Der neu gewählte US-Präsident Joe Biden hat bereits angekündigt, er wolle das Abkommen neu verhandeln. Die Zeichen standen also auf Versöhnung. Warum wählt Iran diesen Schritt ausgerechnet jetzt, so kurz vor Bidens Amtsantritt?
Es hat in den letzten Monaten eine schrittweise Eskalation in dem Konflikt gegeben. Das hat mit der Tötung des einflussreichen iranischen Generals Soleimani begonnen, dann gab es zahlreiche Sabotageakte. Ende November wurde der führende Atomphysiker des Landes, Mohsen Fachrisadeh, getötet. Nach dieser Tötung haben die Hardliner im Parlament ein Gesetz durchgeboxt, das die Regierung dazu verpflichtet, eine 20-prozentige Uran-Anreicherung vorzunehmen, wenn es keine Sanktionserleichterungen seitens der USA gibt.

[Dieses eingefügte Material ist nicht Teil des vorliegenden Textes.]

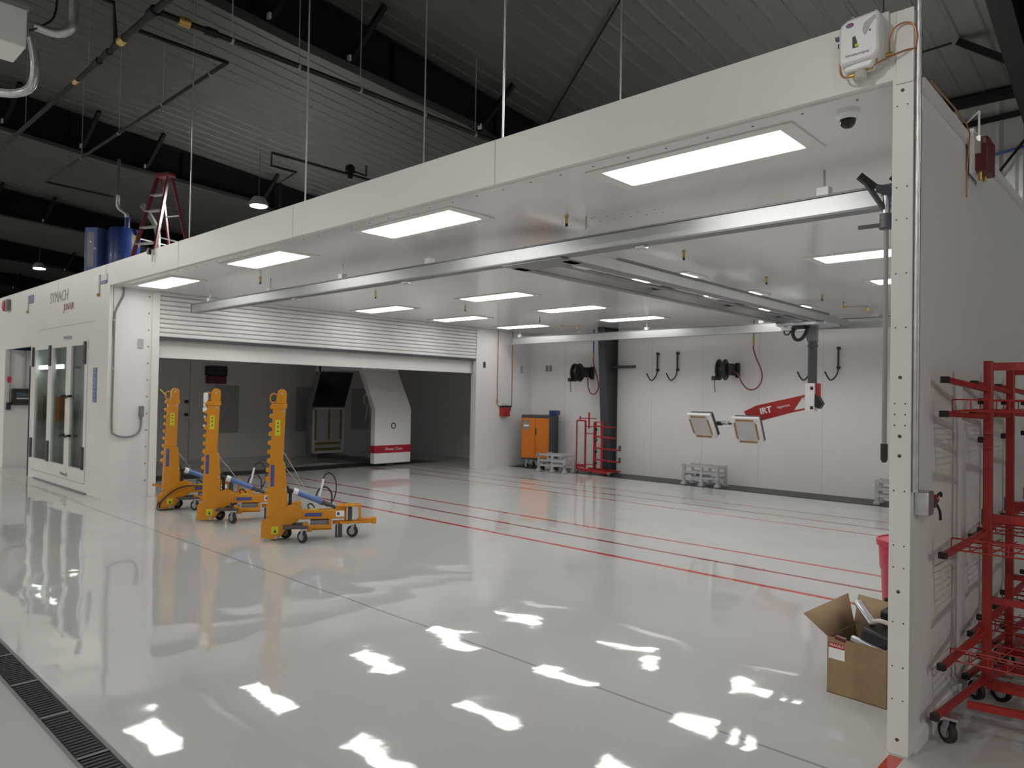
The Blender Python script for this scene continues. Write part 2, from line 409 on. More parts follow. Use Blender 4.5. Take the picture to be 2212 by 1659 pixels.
# ================================================================== LIGHTS
def panel_light(cx, cy, z=CZ, label='', rot=0):
    t = thing('ceiling_light', label, 'light', (cx, cy, z), rot, 'recessed panel lights in the booth ceiling')
    f = MB(); a, b = .69, .25; a2, b2 = .60, .185
    f.box(-a, a, -b, -b2, -.012, 0).box(-a, a, b2, b, -.012, 0).box(-a, -a2, -b2, b2, -.012, 0).box(a2, a, -b2, b2, -.012, 0)
    f.build('frame', M['white'], t, bevel=.003)
    MB().box(-.59, .59, -.175, .175, -.010, -.002).build('diffuser', M['light'], t)
    return t
cols = [(-2.24, 'nearest column'), (-4.95, 'second column'), (-7.62, 'third column'), (-10.38, 'column by the roller shutter')]
rows = [(4.06, 'just inside the front fascia'), (5.72, 'behind the front rail'), (7.76, 'middle row'), (9.58, 'row before the last'), (11.4, 'row nearest the back wall')]
pos = {-2.24: 'near the corner post', -4.95: 'right of centre', -7.62: 'left of centre', -10.38: 'by the shutter'}
first = None
for ry, rl in rows:
    for cx_, cl in cols:
        lab = f'bright ceiling panel light, {rl}, {pos[cx_]}'
        if first is None: first = panel_light(cx_, ry, label=lab)
        else: dup(first, (cx_, ry, CZ), label=lab)
# hall high bay lamps
def high_bay(x, y, z, label):
    t = thing('high_bay_lamp', label, 'lamp', (x, y, z), 0, 'round high bay lamps under the hall roof')
    MB().lathe([(.05, .2), (.12, .18), (.2, .05), (.2, .0), (.17, -.01), (.17, .03), (.0001, .04)]).build('housing', M['grey'], t)
    MB().lathe([(.0001, -.012), (.165, -.012), (.165, -.002), (.0001, -.002)]).build('lens', M['bay'], t)
    MB().cyl((0, 0, .19), (0, 0, roof_z(y)-z), .008, n=8).build('hanger', M['dgrey'], t)
    return t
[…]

Man will zwar mit Biden ins Gespräch kommen, aber Iran erhöht damit auch den Druck auf die Verhandlung.
Dem Staatspräsidenten Rohani waren am Ende die Hände gebunden, das zu verhindern. Man will zwar mit Biden ins Gespräch kommen, aber Iran erhöht damit auch den Druck auf die Verhandlung. Iran will ganz schnell Sanktionserleichterungen und zeigt sich nicht bereit, zu verhandeln. Aus ihrer Sicht müssen die Amerikaner zum Atomabkommen von 2015 zurückkehren.
Das Gespräch führte Claudia Weber.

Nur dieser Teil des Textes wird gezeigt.